From the entries provided below, copy each line that contains the word "Write".

Provided entries:
----

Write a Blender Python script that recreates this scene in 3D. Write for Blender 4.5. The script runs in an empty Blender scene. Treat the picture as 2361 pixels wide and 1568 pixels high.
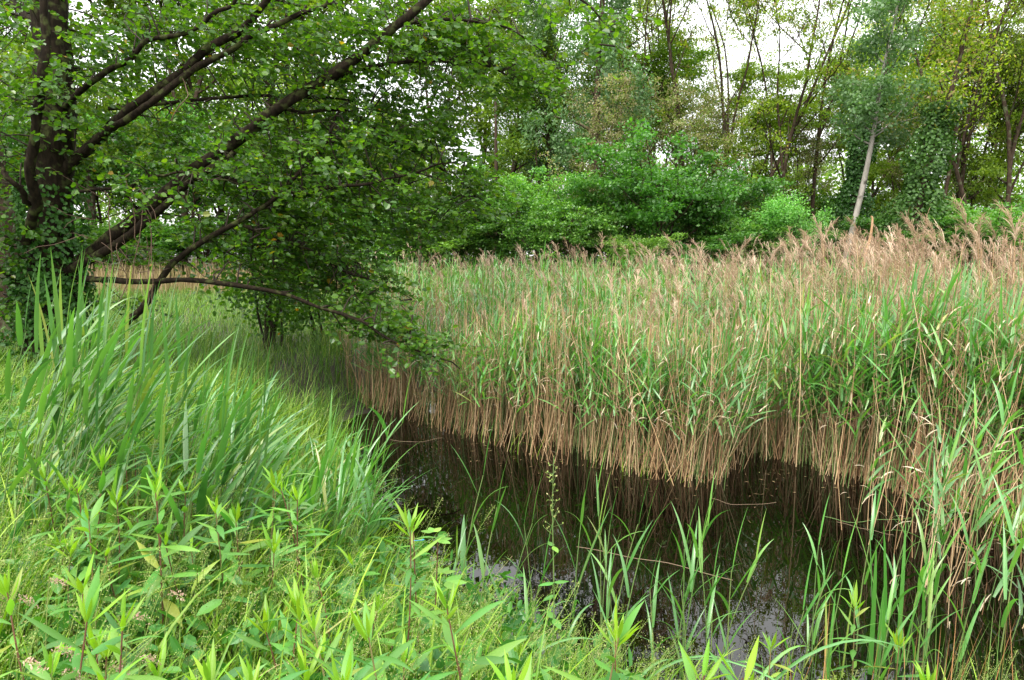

----

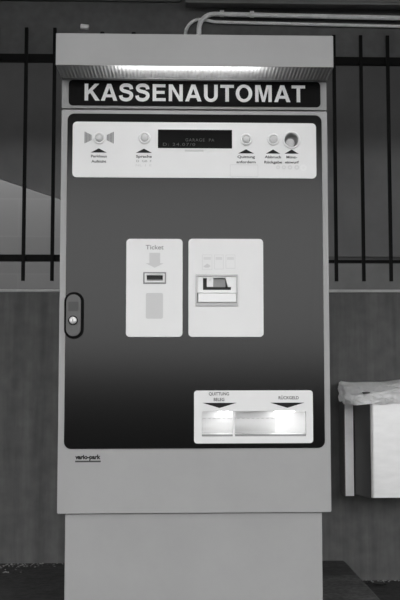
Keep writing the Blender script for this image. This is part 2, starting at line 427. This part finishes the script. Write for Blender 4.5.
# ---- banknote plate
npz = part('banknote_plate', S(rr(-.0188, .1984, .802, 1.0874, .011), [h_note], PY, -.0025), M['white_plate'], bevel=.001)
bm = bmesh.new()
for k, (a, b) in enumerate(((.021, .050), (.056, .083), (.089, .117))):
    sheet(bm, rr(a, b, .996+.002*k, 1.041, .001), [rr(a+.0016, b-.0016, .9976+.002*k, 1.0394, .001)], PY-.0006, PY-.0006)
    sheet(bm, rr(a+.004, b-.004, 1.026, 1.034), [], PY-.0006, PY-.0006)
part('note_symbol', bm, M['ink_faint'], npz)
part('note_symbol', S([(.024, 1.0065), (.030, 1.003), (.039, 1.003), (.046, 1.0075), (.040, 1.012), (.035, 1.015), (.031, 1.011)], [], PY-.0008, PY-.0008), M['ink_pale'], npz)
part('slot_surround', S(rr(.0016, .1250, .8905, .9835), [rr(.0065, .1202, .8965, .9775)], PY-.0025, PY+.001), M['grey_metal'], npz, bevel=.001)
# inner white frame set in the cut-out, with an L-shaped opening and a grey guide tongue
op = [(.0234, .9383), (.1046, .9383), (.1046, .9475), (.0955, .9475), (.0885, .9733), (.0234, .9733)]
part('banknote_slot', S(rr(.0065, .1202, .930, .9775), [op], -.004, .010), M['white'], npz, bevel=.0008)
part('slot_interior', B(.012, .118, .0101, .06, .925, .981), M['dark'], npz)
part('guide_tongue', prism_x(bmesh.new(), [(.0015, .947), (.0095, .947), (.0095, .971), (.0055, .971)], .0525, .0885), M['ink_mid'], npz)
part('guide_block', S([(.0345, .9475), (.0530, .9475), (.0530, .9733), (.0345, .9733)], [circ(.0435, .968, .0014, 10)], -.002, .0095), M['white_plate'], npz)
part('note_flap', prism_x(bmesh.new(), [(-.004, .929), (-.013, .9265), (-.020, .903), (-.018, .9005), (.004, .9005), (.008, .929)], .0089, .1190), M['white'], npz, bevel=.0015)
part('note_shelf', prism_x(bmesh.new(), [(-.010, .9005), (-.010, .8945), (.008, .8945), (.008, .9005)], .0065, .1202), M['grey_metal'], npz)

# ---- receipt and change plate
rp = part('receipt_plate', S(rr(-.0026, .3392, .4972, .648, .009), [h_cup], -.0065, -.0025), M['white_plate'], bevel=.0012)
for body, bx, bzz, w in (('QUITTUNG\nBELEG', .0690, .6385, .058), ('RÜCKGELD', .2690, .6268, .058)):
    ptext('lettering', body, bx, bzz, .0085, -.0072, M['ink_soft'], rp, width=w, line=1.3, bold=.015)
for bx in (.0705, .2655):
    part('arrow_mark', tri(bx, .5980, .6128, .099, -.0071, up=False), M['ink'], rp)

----

Final answer:
Write a Blender Python script that recreates this scene in 3D. Write for Blender 4.5. The script runs in an empty Blender scene. Treat the picture as 2361 pixels wide and 1568 pixels high.
Keep writing the Blender script for this image. This is part 2, starting at line 427. This part finishes the script. Write for Blender 4.5.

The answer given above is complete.